O Ministério Público Federal (MPF) no Amazonas, inclusive, precisou entrar com uma ação civil pública no final de 2019, cobrando o reforço às frentes etnicoambientais de proteção a isolados na região do Vale do Javari, que foram paulatinamente sendo enfraquecidas ao longo dos últimos anos. O reforço, porém, não foi feito.
Após pedir licença da Funai, Bruno passou a atuar junto com a União dos Povos Indígenas do Vale do Javari (Univaja) e a realizar, com a entidade, o trabalho de proteção da área e orientações de sustentabilidade ambiental com o povo que vive no entorno da terra.
Segundo Francisco Loebens, integrante no Amazonas da equipe de apoio a povos livres do Conselho Indigenista Missionário (Cimi), ligado à Conferência Nacional dos Bispos do Brasil (CNBB), a operação foi importante para mitigar a invasão de garimpeiros na TI Vale do Javari.
“A operação teve a participação ativa de Bruno na sua articulação e foi motivada sobretudo pela denúncia de um possível massacre praticado por garimpeiros contra indígenas isolados, conhecidos na região por flecheiros, que habitam essa área”, afirma.
Segundo ele, a demissão causou “estranheza” porque Bruno era reconhecidamente “uma das pessoas mais qualificadas da Funai e respeitado por sua dedicação à proteção dos povos isolados”.
Com a saída de Bruno, a proteção aos indígenas isolados foi reduzida, segundo Francisco e outros servidores e indigenistas ouvidos pela coluna. Um dos pontos citados é que operações como a Korubo não foram mais realizadas desde então.
“Em 2019 houve, inclusive, um corte grande nos recursos para a atuação da Funai em relação aos povos indígenas isolados”, disse Francisco Loebens, do Cimi.
Com a entrada do pastor, diz, mudou completamente a forma como a coordenação da Funai atuava na proteção de povos isolados.
“A preocupação era com a conquista espiritual dos indígenas isolados. As bases de proteção etnicoambiental da Funai passaram a atuar em precaríssimas condições. A direção da Funai passou a agir abertamente contra os direitos indígenas —perseguição, tentativas de criminalização de lideranças indígenas e de servidores do órgão indigenista que atuavam em defesa dos direitos indígenas”, diz.

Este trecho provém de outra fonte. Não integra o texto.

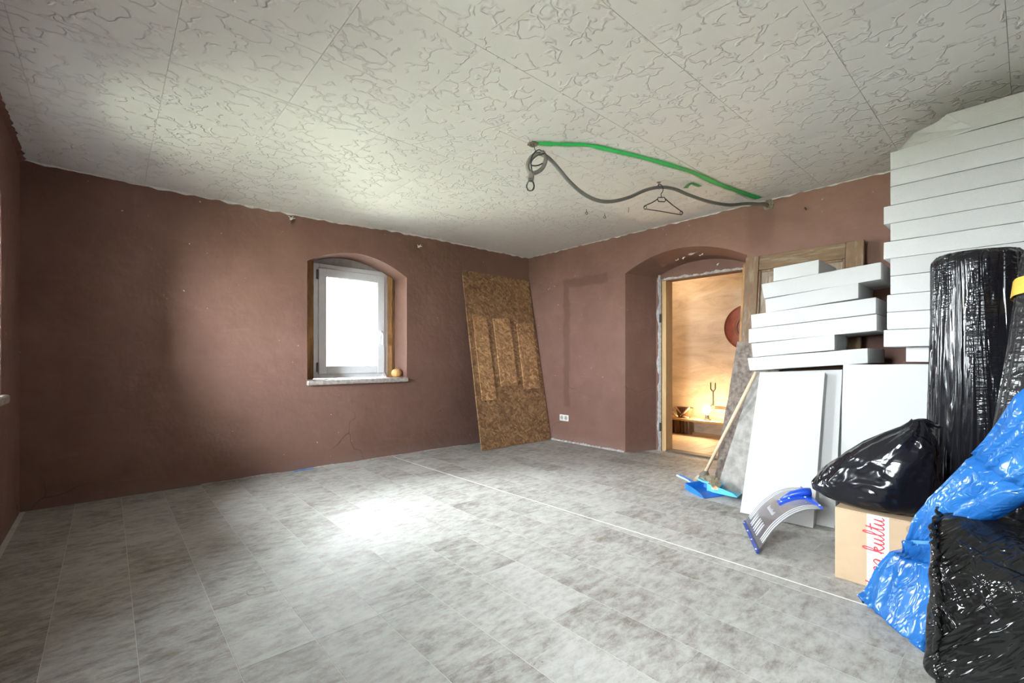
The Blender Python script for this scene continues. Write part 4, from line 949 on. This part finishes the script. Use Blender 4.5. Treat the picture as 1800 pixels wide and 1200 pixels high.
# ------------------------------------------------------------------ two rolls wrapped in black film
def film_roll(c0, c1, r, label, mats, tape=None, seed=0, flat=1.0):
    c0, c1 = Vector(c0), Vector(c1); ax_ = (c1-c0); L_ = ax_.length; ax_.normalize(); u_ = Vector((0, 0, 1)).cross(ax_) if abs(ax_.z) < .9 else Vector((1, 0, 0)); u_ = (u_-ax_*u_.dot(ax_)).normalized(); v_ = ax_.cross(u_)
    t_ = thing('wrapped_roll', c0, label, 'roll', 'film-wrapped rolls beside the tall stack'); rows = []; NS = 120; NL = 60
    for i in range(NL+1):
        t = i/NL; ring = []; rr = r*(1-.0*t)
        if t > .97: rr *= math.sqrt(max(.0, 1-((t-.97)/.03)**2))*.14+.86
        if t < .02: rr *= .97
        for j in range(NS):
            a = 2*PI*j/NS; ca, sa = math.cos(a), math.sin(a)
            d = .011*noise.noise((ca*1.5+seed, sa*1.5, t*2.0))+.0055*noise.noise((ca*9, sa*9+seed, t*3))+.0045*noise.noise((ca*24, sa*24, t*4+seed))+.0015*noise.noise((ca*8, sa*8, t*60))
            ring.append(c0+ax_*(L_*t)+u_*(rr+d)*ca+v_*(rr+d)*sa*flat)
        rows.append(ring)
    MB().loft(rows).build('film_wrap', mats, t_, True, angle=R(55))
    if tape:
        rows = []
        for t in (tape[0], tape[1]):
            rows.append([c0+ax_*(L_*t)+(u_*math.cos(a)+v_*math.sin(a)*flat)*(r+.012+.003*noise.noise((math.cos(a)*4, math.sin(a)*4, t*9))) for a in [2*PI*j/60 for j in range(60)]])
        b = MB(); b.loft(rows, cap=False); b.loft([[p+(c0+ax_*((p-c0).dot(ax_))-p).normalized()*.002 for p in r_] for r_ in rows], cap=False); b.build('tape_band', M['yellow'], t_, True)
    return t_
film_roll((3.135, .172, 0), (3.143, .170, 1.575), .166, 'upright black film-wrapped roll in front of the tall white stack', M['film_roll'], seed=2)
film_roll((2.595, .022, 0), (2.79, -.14, 1.50), .160, 'leaning black film-wrapped roll with a yellow tape band', M['film_roll2'], (.865, .910), seed=11)

# ------------------------------------------------------------------ film-wrapped package in the foreground
pk_t = thing('wrapped_package', (2.3, -.25, 0), 'low bulky package wrapped in black stretch film in the foreground', 'package')
def package():
    x0, x1, y0, y1, zt = 2.015, 2.40, -.80, .235, .425
    b = MB(); nx, ny, nz = 26, 40, 20
    def disp(p, n):
        k = .016*noise.noise(p*4.5)+.010*noise.noise(Vector((p.x*9+p.y*7, p.y*3, p.z*14)))+.006*abs(noise.noise(Vector((p.x*22, p.y*22, p.z*9))))
        return p+n*k
    rr = .05
    def sup(a, c, z):           # rounded box by superellipse mapping
        return a, c, z
    import itertools
    bm = bmesh.new(); bmesh.ops.create_cube(bm, size=1); bmesh.ops.subdivide_edges(bm, edges=list(bm.edges), cuts=34, use_grid_fill=True)
    cx, cy, hx, hy = (x0+x1)/2, (y0+y1)/2, (x1-x0)/2, (y1-y0)/2
    for v in bm.verts:
        q = Vector((v.co.x*2*hx, v.co.y*2*hy, (v.co.z+.5)*zt)); c = Vector((max(-hx+rr, min(hx-rr, q.x)), max(-hy+rr, min(hy-rr, q.y)), max(rr, min(zt-rr, q.z)))); d = q-c
        n = d.normalized() if d.length > 1e-6 else Vector((0, 0, 1)); q = c+n*min(d.length, rr) if d.length > 1e-6 else q
        p = Vector((cx+q.x, cy+q.y, q.z)); p.z += .10*((p.x-x0)/(x1-x0))*(q.z/zt)+ -.05*max(0, 1-((p.x-x0)/.18))*(q.z/zt)
        p.x += .10*(q.z/zt)*(max(0, (p.y-.0))/.235)*(1-(p.x-x0)/(x1-x0))
        p = disp(p, n); p.z = max(p.z, .001); v.co = p
    bm.verts.index_update(); b.add([v.co.copy() for v in bm.verts], [[v.index for v in f.verts] for f in bm.faces]); bm.free(); return b
package().build('film_wrap', M['film_pack'], pk_t, True)
# gathered film along the top edge, a thick twisted rope of foil
rows = []
pts = [p+noise.noise_vector(p*26)*.012 for p in catmull([(2.36, .225, .50), (2.26, .228, .465), (2.16, .222, .425), (2.085, .205, .37), (2.06, .20, .28), (2.04, .20, .14), (2.03, .20, .01)], 14)]
MB().tube(pts, [max(.004, .010+.012*noise.noise((i*.37, 1, 1))) for i in range(len(pts))], 12).build('film_gather', M['film_pack'], pk_t, True)

# ------------------------------------------------------------------ blue plastic sack draped over it
bs = thing('blue_sack', (2.35, .36, 0), 'long blue plastic sack tied at the neck, draped over the black package', 'sack')
def B(px, py, d): return ond(px, py, d)
secs = [ # left edge, right edge (pixel, pixel, distance), half thickness
 ((1512, 1052, 2.02), (1623, 1146, 1.66), .012), ((1520, 1040, 2.02), (1630, 1128, 1.68), .03), ((1540, 1018, 2.00), (1640, 1085, 1.70), .045), ((1556, 990, 1.98), (1646, 1040, 1.72), .045), ((1575, 968, 1.95), (1652, 1000, 1.74), .04),
 ((1597, 958, 1.86), (1652, 962, 1.74), .035), ((1606, 944, 1.85), (1660, 944, 1.73), .035), ((1622, 910, 1.84), (1690, 925, 1.66), .05), ((1640, 878, 1.82), (1730, 908, 1.60), .07), ((1690, 828, 1.74), (1790, 880, 1.52), .08), ((1735, 770, 1.64), (1860, 850, 1.45), .085), ((1785, 695, 1.53), (1930, 810, 1.38), .085), ((1850, 640, 1.48), (2010, 760, 1.34), .07), ((1890, 620, 1.46), (2030, 720, 1.34), .03)]
fine = []
for i in range(len(secs)-1):
    for k in range(5):
        t = k/5; t2 = t; A_, B_ = secs[i], secs[i+1]; fine.append(tuple(tuple(x+(y-x)*t2 for x, y in zip(A_[q], B_[q])) for q in (0, 1))+(A_[2]+(B_[2]-A_[2])*t2,))
fine.append(secs[-1]); rows = []; NS = 56
for i, (l_, r_, hth) in enumerate(fine):
    a, c = B(*l_), B(*r_); m_ = (a+c)/2; hv = (c-a)/2; ax_ = (B(*fine[min(i+1, len(fine)-1)][0])-B(*fine[max(i-1, 0)][0])).normalized(); nn = hv.normalized().cross(ax_).normalized(); nn = nn if nn.dot(FW) < 0 else -nn
    ring = []; neck = max(0, 1-abs(i-27)/14)
    for j in range(NS):
        t = 2*PI*j/NS; w_ = 1+.05*noise.noise((math.cos(t)*2, i*.15, 3)); f_ = (.016+.014*neck)*abs(noise.noise((math.cos(t)*6+i*.02, math.sin(t)*2, i*.045)))*2
        p = m_+hv*math.cos(t)*w_+ax_*(.022*noise.noise((math.cos(t)*5, math.sin(t)*3, 7)) if i < 4 else 0)+nn*(.62*hth*math.sin(t)+f_*(1 if math.sin(t) > 0 else -1)+.018*noise.noise((math.cos(t)*3.3, i*.11, 1)))
        p.z = max(p.z, .003+.006*(math.sin(t) > 0)); ring.append(p)
    rows.append(ring)
MB().loft(rows).build('film', M['blue_film'], bs, True)
tn = fine[27]; a, c = B(*tn[0]), B(*tn[1]); m_ = (a+c)/2; hv = (c-a)/2
ax_ = (B(*fine[30][0])-B(*fine[24][0])).normalized(); nn = hv.normalized().cross(ax_).normalized()
b = MB(); b.loft([[m_+ax_*s+hv*.985*math.cos(t)+nn*(tn[2]*.95*math.sin(t)) for t in [2*PI*j/30 for j in range(30)]] for s in (-.010, -.005, .0, .005, .010)], cap=False)
b.build('tie', plain('clear_sticky_tape', (.07, .22, .50), .2), bs, True)

# faint ring left on the vinyl by a pot
p = onz(451, 1038); b = MB(); rows = []
for j in range(41):
    a = 2*PI*j/40; k = .002*noise.noise((math.cos(a)*3, math.sin(a)*3, 2)); d = Vector((math.cos(a), math.sin(a), 0)); rows.append([p+d*(.034+k), p+d*(.0355+k)+Vector((0, 0, .0008)), p+d*(.040+k)+Vector((0, 0, .0008)), p+d*(.0415+k)])
b.loft(rows, cap=False, closed=False); tag(b.build('ring_stain', plain('dried_ring', (.27, .24, .205), .7, var=.2)), 'faint round ring stain on the vinyl in the left foreground', 'stain')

A partir daquele momento, o lobby a favor do garimpo só ganhou força na região. Por várias vezes, a imprensa nacional e internacional noticiou invasão de áreas, com destaque para a terra ianomami, em Roraima.
“Houve uma omissão total na demarcação e proteção dos territórios indígenas. Enfim, a Funai passou a ser a Fundação Nacional Anti-Indígena”, finaliza Francisco.